Davide: I lavori di ristrutturazione dovrebbero riguardare le fognature e gli allacciamenti del gas.

Poi è previsto un rimpicciolimento del campo sulla base delle famiglie che sono state allontanate e di quelle che hanno deciso di uscire dal campo. Il comune ha messo a disposizione pochi strumenti, contraddittori tra loro..

Siete in 150/160 persone. Tra di voi ci sono problemi di convivenza?

Alex: Siamo divisi in famiglie, con qualcuna si può convivere, con altre è impossibile. E' una guerra continua, e poi naturalmente c'è omertà

Ti faccio un esempio: se io mi spostassi sulla piazzola sgomberata ad agosto dal comune, la famiglia che prima era lì lo considererebbe un affronto.

Davide: Questo dovrebbe diventare un campo di transito, dove rimanere al massimo 3 anni (dal 2008, quindi il termine scadrebbe adesso). Ma ci sono le elezioni, e non si sa come andrà a finire il tutto.

Il problema degli spazi vuoti può diventare esplosivo, ci vuole capacità di mediazione. Ad esempio, c'è una signora che è in mezzo alla strada con la sua roulotte, non vuole ritornare sulla sua piazzola perché lì è morto suo marito.

Alex: Ho paura che il comune ci dica: o vai su questa piazzola, o finisci in mezzo alla strada.

Ho sempre l'idea che il comune non prenda mai decisioni definitive. Ad esempio, qua ci sono le telecamere a circuito chiuso?

Giuliano: No. Abbiamo detto che è una questione di privacy (ride).

Davide: Metterle era nella intenzioni della prefettura e del ministero degli interni.

Abbiamo approfittato del momento particolare: la Moioli si scornava con De Corato; i vigili urbani litigavano con De Corato perché ogni giorno c'erano sgomberi... gli abitanti, anche grazie al confronto con la cooperativa, sono stati bravi a organizzarsi come interlocutori della forza pubblica.

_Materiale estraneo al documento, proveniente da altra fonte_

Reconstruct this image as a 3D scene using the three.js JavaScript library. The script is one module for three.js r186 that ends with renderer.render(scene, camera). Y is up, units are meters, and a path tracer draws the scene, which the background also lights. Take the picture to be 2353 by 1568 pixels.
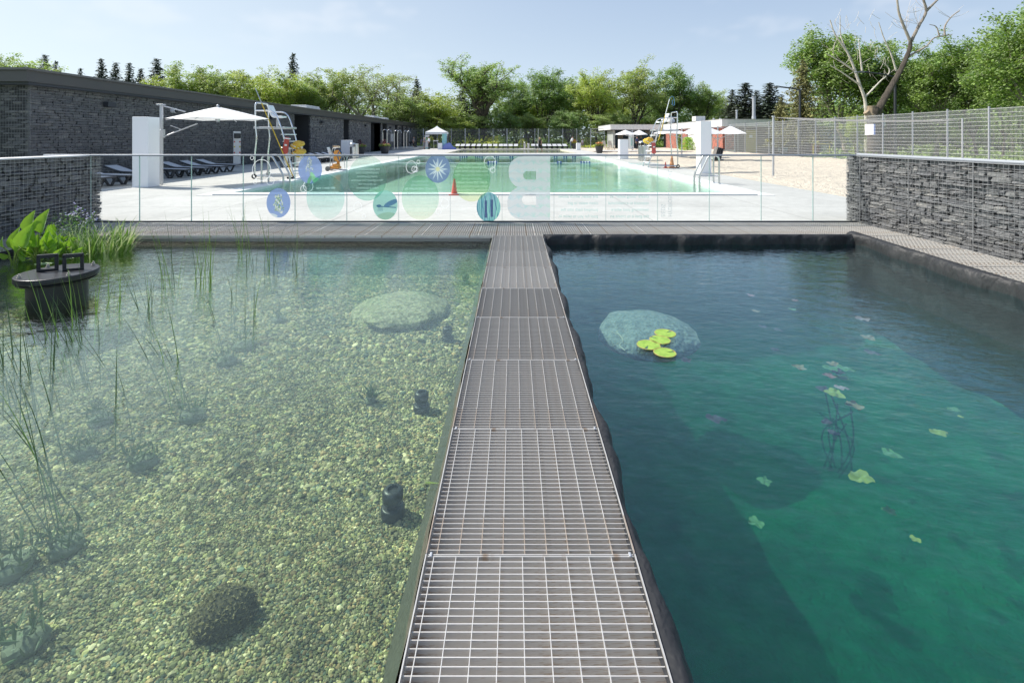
import * as THREE from 'three';
import { mergeGeometries } from 'three/addons/utils/BufferGeometryUtils.js';
import { RoundedBoxGeometry } from 'three/addons/geometries/RoundedBoxGeometry.js';
import { MarchingCubes } from 'three/addons/objects/MarchingCubes.js';

// ---------- camera: level shift lens at eye height ----------
const scene = new THREE.Scene();
const EYE = 1.75, FOC = 1111, VX = 1180, VY = 316, FW = 2352, FH = 1568;
const camera = new THREE.PerspectiveCamera(2 * Math.atan(FH / 2 / FOC) * 180 / Math.PI, FW / FH, 0.05, 1500);
camera.position.set(0, EYE, 0);
camera.lookAt(0, EYE, -10);
camera.setViewOffset(FW, FH, FW / 2 - VX, FH / 2 - VY, FW, FH);

// ---------- sun and sky ----------
const SUN = new THREE.Vector3(-0.86, 1, -0.3).normalize();
const sun = new THREE.DirectionalLight(new THREE.Color(1, 0.955, 0.88), 5);
sun.position.copy(SUN).multiplyScalar(200);
sun.castShadow = true; sun.shadow.radius = 1;
Object.assign(sun.shadow.camera, { left: -90, right: 90, top: 90, bottom: -90, near: 1, far: 500 });
scene.add(sun);
const renderer = new THREE.WebGLRenderer();
renderer.toneMapping = THREE.LinearToneMapping;
renderer.toneMappingExposure = 1.26;
renderer.shadowMap.enabled = true;

// value noise, seeded
let SEED = 7;
const rnd = () => { SEED = (SEED + 0x6d2b79f5) | 0; let t = Math.imul(SEED ^ (SEED >>> 15), 1 | SEED); t = (t + Math.imul(t ^ (t >>> 7), 61 | t)) ^ t; return ((t ^ (t >>> 14)) >>> 0) / 4294967296; };
const rr = (a, b) => a + (b - a) * rnd();
const hash = (x, y, s = 0) => { let h = Math.imul(x, 374761393) ^ Math.imul(y, 668265263) ^ Math.imul(s + 11, 2147483647); h = Math.imul(h ^ (h >>> 13), 1274126177); return ((h ^ (h >>> 16)) >>> 0) / 4294967296; };
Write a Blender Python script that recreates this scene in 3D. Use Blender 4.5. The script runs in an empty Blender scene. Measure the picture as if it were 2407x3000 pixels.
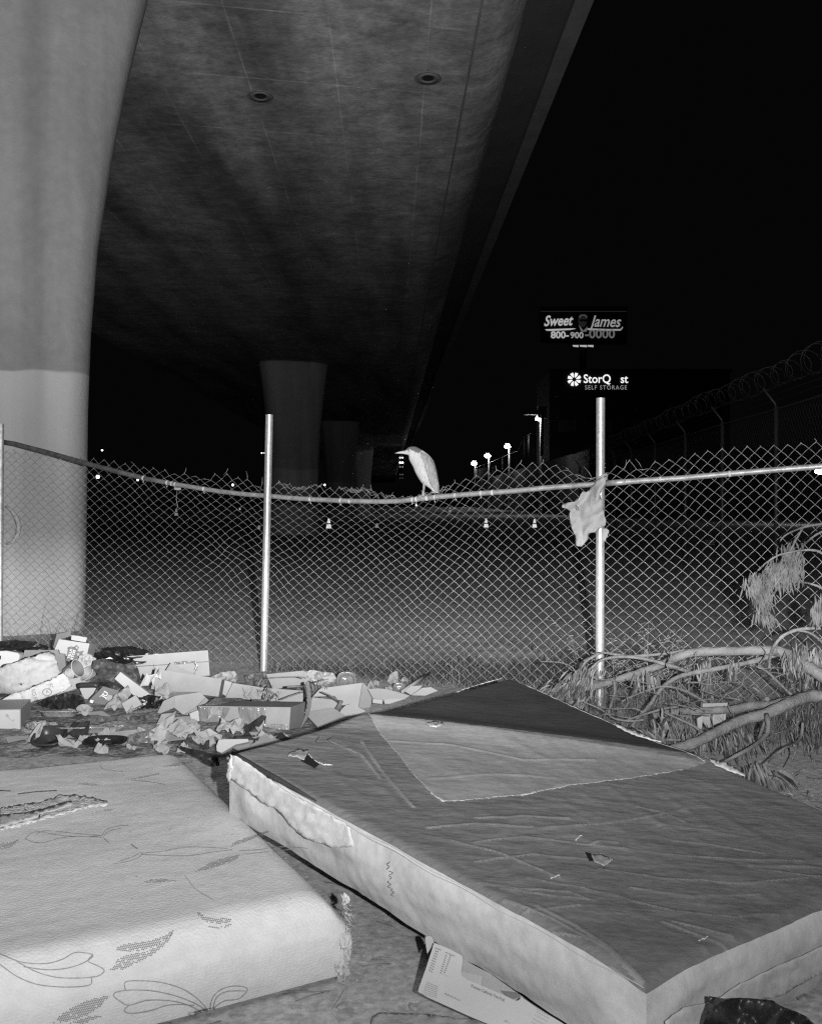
import bpy, bmesh, math, random
from mathutils import Vector, Matrix, noise
from mathutils.geometry import delaunay_2d_cdt
random.seed(7)
S = bpy.context.scene
COL = S.collection
R = math.radians
F, H, U0, V0 = 2000.0, 1.5, 865.0, 1055.0     # focal length, eye height, principal column, horizon row (photo units)

# ------------------------------------------------------------------ camera
cam_d = bpy.data.cameras.new('camera'); cam = bpy.data.objects.new('camera', cam_d); COL.objects.link(cam)
cam.location = (0, 0, H); cam.rotation_euler = (R(90), 0, 0)
cam_d.sensor_fit = 'HORIZONTAL'; cam_d.sensor_width = 36; cam_d.lens = 36*F/1730
cam_d.shift_y = -23/1730; cam_d.clip_start = .05; cam_d.clip_end = 3000
S.camera = cam
# ------------------------------------------------------------------ world: night
w = bpy.data.worlds.new('World'); S.world = w; w.use_nodes = True
bg = w.node_tree.nodes['Background']; bg.inputs[0].default_value = (1, 1, 1, 1); bg.inputs[1].default_value = .0016
S.view_settings.view_transform = 'Standard'; S.view_settings.look = 'None'
S.view_settings.exposure = 0; S.view_settings.gamma = 1
S.cycles.max_bounces = 4; S.cycles.diffuse_bounces = 2; S.cycles.transparent_max_bounces = 12
S.cycles.use_denoising = False
S.cycles.pixel_filter_type = 'BLACKMAN_HARRIS'; S.cycles.filter_width = 1.3
# ------------------------------------------------------------------ the photographer's flash, held just above and right of the lens
fl = bpy.data.lights.new('camera_flash', 'POINT'); flo = bpy.data.objects.new('camera_flash', fl); COL.objects.link(flo)
flo.location = (.22, -.05, 1.53); fl.shadow_soft_size = .018; fl.energy = 6200
fl.use_nodes = True
nt = fl.node_tree; em = nt.nodes['Emission']
tc = nt.nodes.new('ShaderNodeTexCoord'); sp = nt.nodes.new('ShaderNodeSeparateXYZ'); cr = nt.nodes.new('ShaderNodeValToRGB')
mr = nt.nodes.new('ShaderNodeMapRange')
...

Inoltre c'era stato da poco l'abbattimento della casa e probabilmente il comune voleva recuperare il rapporto col resto del campo.

Alex: Rimangono le telecamere sulla strada, ma quelle ci sono in tutta Milano.

Cosa vi aspettate dalle prossime elezioni?

Alex: Ho idea che chiunque ci sarà, per noi le cose non cambieranno.

Se qualcuno si mette a parlare bene dei campi e dei sinti, chi ti vota più?